A German victory in World War I would have created a European superpower which, if less maniacal and murderous than Hitler’s aborted superstate, would have been much more formidable than the Soviet Union.  Soviet Russia was a backward nation that controlled the poorest half of Europe during the Cold War.  If it had prevailed in World War I, Imperial Germany would have been the most advanced nation of Europe, dominating the richest region in the world.

Would this new superpower, created in a bloody war of aggression by Berlin, have been a status quo power?  It seems more likely that the German imperial elite, emboldened by success, would have charged recklessly on to wage cold war against the British empire and against the U.S. in the western hemisphere.  In any hypothetical German-American Cold War, Imperial Germany might have mobilized superior scientific and technological resources, including areas like chemistry and rocket science in which it led the world.  And unlike the Hitler regime, a triumphant Kaiserreich probably would not have allowed distinctions between “Jewish science” and “Aryan science” to get in the way of developing atomic weapons.

Bismarck’s Germany was a status quo power.  Post-Bismarckian Germany was a rogue state.  Wilhelm II did not dream of exterminating Jews and enslaving the Slavs, but in his recklessness and radicalism he was proto-Hitlerian.  To achieve the goal of creating a German superpower, Wilhelm and his officers sought to cripple Britain and France, by stirring up a global Muslim jihad and to tie the U.S. down by embroiling it in border war with Mexico (the Zimmerman telegram).  Last but not least, Imperial Germany successfully crippled Russia by sponsoring Lenin’s communist coup d’etat in October 1917.  The Kaiser and his soldiers and diplomats were not prudent Old World statesmen playing chess.  They were revisionist radicals, overturning the chess board and stomping on the pieces.

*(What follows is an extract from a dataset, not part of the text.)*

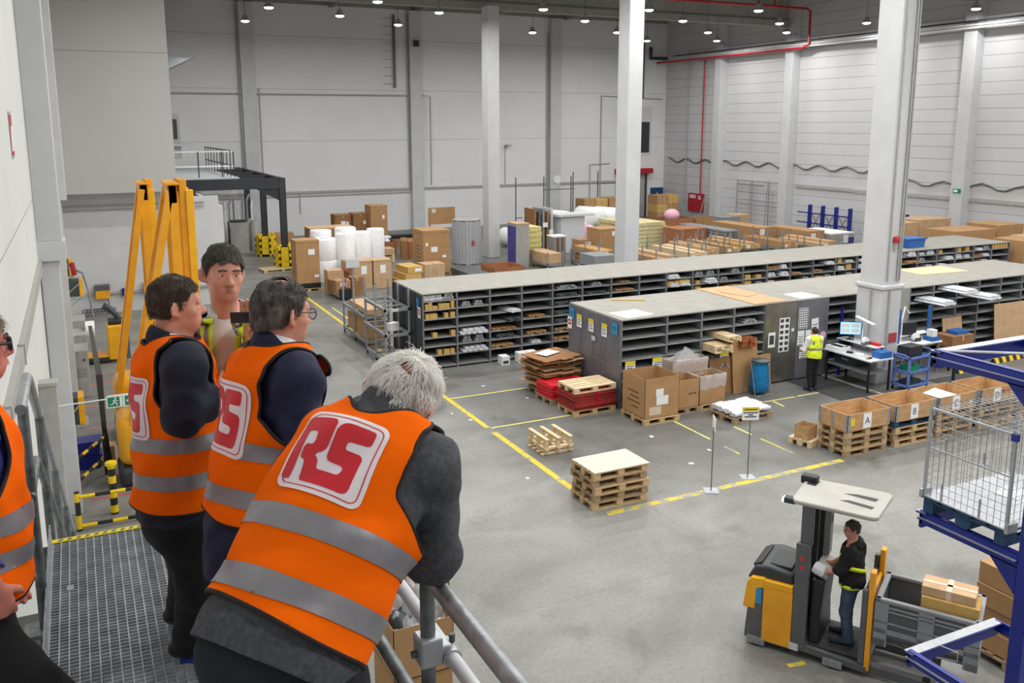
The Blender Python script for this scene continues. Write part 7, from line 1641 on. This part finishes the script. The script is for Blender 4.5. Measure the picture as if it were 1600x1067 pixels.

To what end?  What was the alternative that was so terrible, so inconceivable, that the Imperial regime and later the Third Reich were willing to plunge the world into two wars that cost a total of 75 to 100 million deaths and devastated Germany in the process?  The alternative, unthinkable to the Imperial German ruling class, was that a peaceful, status quo Germany, within its 1871 borders, would be nothing more than the richest country in a rich and peaceful Europe, enjoying cooperative relations with Britain and America.

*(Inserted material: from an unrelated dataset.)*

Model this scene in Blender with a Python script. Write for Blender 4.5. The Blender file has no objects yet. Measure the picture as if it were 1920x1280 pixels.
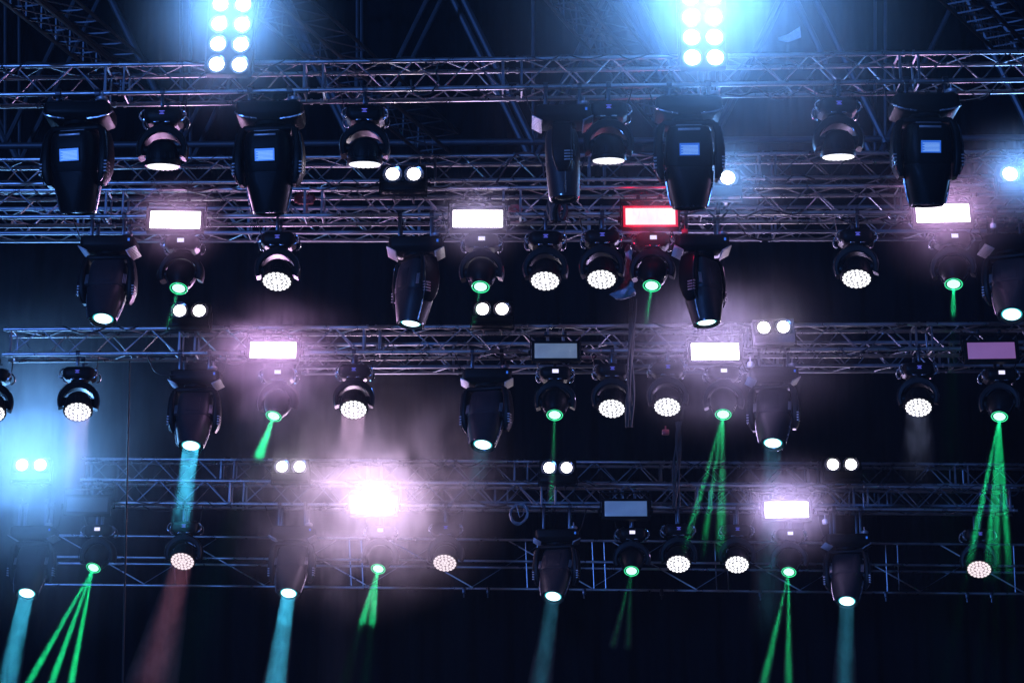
import bpy, bmesh, math, random
from mathutils import Vector, Matrix, Quaternion
R = math.radians
random.seed(7)
SC = bpy.context.scene
COL = SC.collection

# ------------------------------------------------------------------ camera
PITCH = R(15.0)
FPX = 3733.0
CAM = Vector((0, 0, 1.7))
cam_d = bpy.data.cameras.new('camera')
cam = bpy.data.objects.new('camera', cam_d)
COL.objects.link(cam)
cam.location = CAM
cam.rotation_euler = (R(90) + PITCH, 0, 0)
cam_d.sensor_width = 36
cam_d.lens = FPX * 36 / 1920
cam_d.clip_start = 0.1
cam_d.clip_end = 500
SC.camera = cam
FW = Vector((0, math.cos(PITCH), math.sin(PITCH)))
UP = Vector((0, -math.sin(PITCH), math.cos(PITCH)))


def P(px, py, Y):
    """the point of the stage at depth Y that was measured at photo pixel (px, py)"""
    d = FW + Vector((1, 0, 0)) * ((px - 960) / FPX) + UP * ((640 - py) / FPX)
    return CAM + d * (Y / d.y)


def proj(p):
    q = p - CAM
    z = q.dot(FW)
    return 960 + FPX * q.x / z, 640 - FPX * q.dot(UP) / z


# ------------------------------------------------------------------ materials
MATS = {}


def mat(name, base=(0.5, 0.5, 0.5), rough=0.5, metal=0.0, var=0.0, bump=0.0, scale=20.0, spec=0.5, coat=0.0):
    m = bpy.data.materials.new(name)
    m.use_nodes = True
    nt = m.node_tree
    b = nt.nodes['Principled BSDF']
    b.inputs['Base Color'].default_value = (*base, 1)
    b.inputs['Roughness'].default_value = rough
    b.inputs['Metallic'].default_value = metal
    b.inputs['Specular IOR Level'].default_value = spec
    if coat:
        b.inputs['Coat Weight'].default_value = coat
        b.inputs['Coat Roughness'].default_value = 0.15
    if var or bump:
        tc = nt.nodes.new('ShaderNodeTexCoord')
        nz = nt.nodes.new('ShaderNodeTexNoise')
        nz.inputs['Scale'].default_value = scale
        nz.inputs['Detail'].default_value = 6
        nt.links.new(tc.outputs['Object'], nz.inputs['Vector'])
        if var:
            mr = nt.nodes.new('ShaderNodeMapRange')
            mr.inputs['From Min'].default_value = 0.3
            mr.inputs['From Max'].default_value = 0.7
            mr.inputs['To Min'].default_value = max(0.05, rough - var)
            mr.inputs['To Max'].default_value = min(1, rough + var)
            nt.links.new(nz.outputs['Fac'], mr.inputs['Value'])
            nt.links.new(mr.outputs['Result'], b.inputs['Roughness'])
            mx = nt.nodes.new('ShaderNodeMix')
            mx.data_type = 'RGBA'
            mx.inputs[6].default_value = (*[c * 0.6 for c in base], 1)
            mx.inputs[7].default_value = (*[min(1, c * 1.25) for c in base], 1)
            nt.links.new(nz.outputs['Fac'], mx.inputs[0])
            nt.links.new(mx.outputs[2], b.inputs['Base Color'])
        if bump:
            bp = nt.nodes.new('ShaderNodeBump')
            bp.inputs['Strength'].default_value = bump
            bp.inputs['Distance'].default_value = 0.01
            nt.links.new(nz.outputs['Fac'], bp.inputs['Height'])
            nt.links.new(bp.outputs['Normal'], b.inputs['Normal'])
    MATS[name] = m
    return m


def emit(name, col, strength, var=0.0, scale=30, stretch=(1, 1, 1), base=(0.02, 0.02, 0.02)):
    m = bpy.data.materials.new(name)
    m.use_nodes = True
    nt = m.node_tree
    b = nt.nodes['Principled BSDF']
    b.inputs['Base Color'].default_value = (*base, 1)
    b.inputs['Roughness'].default_value = 0.25
    b.inputs['Emission Color'].default_value = (*col, 1)
    b.inputs['Emission Strength'].default_value = strength
    if var:
        tc = nt.nodes.new('ShaderNodeTexCoord')
        mp = nt.nodes.new('ShaderNodeMapping')
        mp.inputs['Scale'].default_value = stretch
        nz = nt.nodes.new('ShaderNodeTexNoise')
        nz.inputs['Scale'].default_value = scale
        mr = nt.nodes.new('ShaderNodeMapRange')
        mr.inputs['From Min'].default_value = 0.3
        mr.inputs['From Max'].default_value = 0.7
        mr.inputs['To Min'].default_value = strength * (1 - var)
        mr.inputs['To Max'].default_value = strength * (1 + var)
        nt.links.new(tc.outputs['Object'], mp.inputs['Vector'])
        nt.links.new(mp.outputs['Vector'], nz.inputs['Vector'])
        nt.links.new(nz.outputs['Fac'], mr.inputs['Value'])
        nt.links.new(mr.outputs['Result'], b.inputs['Emission Strength'])
    m.cycles.emission_sampling = 'NONE' if strength < 12 else 'AUTO'
    MATS[name] = m
    return m


M_BLACK = mat('black_plastic', (0.004, 0.004, 0.004), 0.45, 0, 0.08, 0.08, 60, spec=0.08)
M_GLOSS = mat('glossy_black_rim', (0.03, 0.03, 0.034), 0.16, 0.3, 0.05, 0, 30, coat=0.4)
M_GREY = mat('charcoal_casing', (0.020, 0.016, 0.018), 0.5, 0, 0.1, 0.1, 50, spec=0.2)
M_VENT = mat('vent_slat_grey', (0.30, 0.27, 0.28), 0.4, 0.5, 0.1, 0, 40)
M_DARK = mat('vent_slot_black', (0.006, 0.006, 0.007), 0.8)
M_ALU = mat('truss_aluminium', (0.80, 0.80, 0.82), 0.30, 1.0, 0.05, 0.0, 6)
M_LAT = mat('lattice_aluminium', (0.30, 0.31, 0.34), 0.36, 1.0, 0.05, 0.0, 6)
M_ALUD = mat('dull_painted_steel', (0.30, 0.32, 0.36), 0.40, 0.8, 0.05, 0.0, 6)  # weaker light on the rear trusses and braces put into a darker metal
M_ROOFT = mat('dark_roof_steel', (0.06, 0.065, 0.075), 0.5, 0.6, 0.05, 0.0, 6)
M_STEEL = mat('clamp_steel', (0.07, 0.07, 0.08), 0.38, 0.9, 0.1, 0, 30)
M_HANDLE = mat('bright_handle', (0.75, 0.74, 0.76), 0.22, 0.9, 0.08, 0, 30)
M_CABLE = mat('cable_rubber', (0.008, 0.008, 0.009), 0.7, 0, 0.1, 0.1, 60)
M_DRAPE = mat('black_drape_cloth', (0.0025, 0.003, 0.004), 0.95, 0, 0.03, 0.3, 40, spec=0.02)
M_ROOF = mat('roof_sheet', (0.03, 0.035, 0.05), 0.7, 0, 0.1, 0.1, 4)
M_GROUND = mat('ground_asphalt', (0.045, 0.045, 0.047), 0.85, 0, 0.1, 0.3, 3)
M_RED = mat('red_plastic', (0.5, 0.02, 0.03), 0.45, 0, 0.08, 0, 30)
M_WHITETAG = mat('pale_plastic', (0.75, 0.72, 0.72), 0.4, 0, 0.08, 0, 30)
M_POLY = mat('clear_wrap', (0.22, 0.25, 0.30), 0.25, 0.0, 0.08, 1.0, 25)
M_LENSRING = mat('lens_ring', (0.05, 0.06, 0.065), 0.22, 0.6, 0.06, 0, 30)
M_DISH = mat('lamp_reflector', (0.5, 0.48, 0.5), 0.2, 0.8, 0.05, 0, 30)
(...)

In his book Mitteleuropa [Central Europe] (1917), Friedrich Naumann—himself a moderate German National Liberal—considered and rejected the option that Germany could be a regional European power affiliated with the Anglophone world:

As a matter of sentiment, and in spite of all the war “songs of hate,” it is easier for us to contemplate a permanent union with the English World-Power [than an alliance with Russia].  In this case we shall become, as one of my friends puts it, the junior partner in the English world-firm, shall supply it with confidential agents and clerks, build ships and send teachers to the colonies, furnish English emporiums with German goods, industriously made and well paid for, speak English outside our own four walls, enjoy English internationalism, and fight the future English battles against Russia…All of this would be regulated, after the English fashion, in quite reasonable and pleasant forms, but our German Imperial history would have become a history of a territory as is to-day that of Saxony or Wurttemberg.  A great nation only does a thing like this when nothing else remains to it [emphasis added].  We know that most of the nations on the globe have no choice but to seek such an alliance, on one side or another, but a greater aim tempts us in virtue of our strength and experience:  to become a central point ourselves!

Naumann was wrong.  Like the leaders of West Germany after World War II and reunited Germany after the Cold War, Germany’s leaders a century ago should have chosen the alternative of being an honored and well-remunerated junior partner in the Anglo-American “world-firm.”  Had they done so, the world would have been spared World War I, World War II, and probably Soviet communism and the Cold War, too.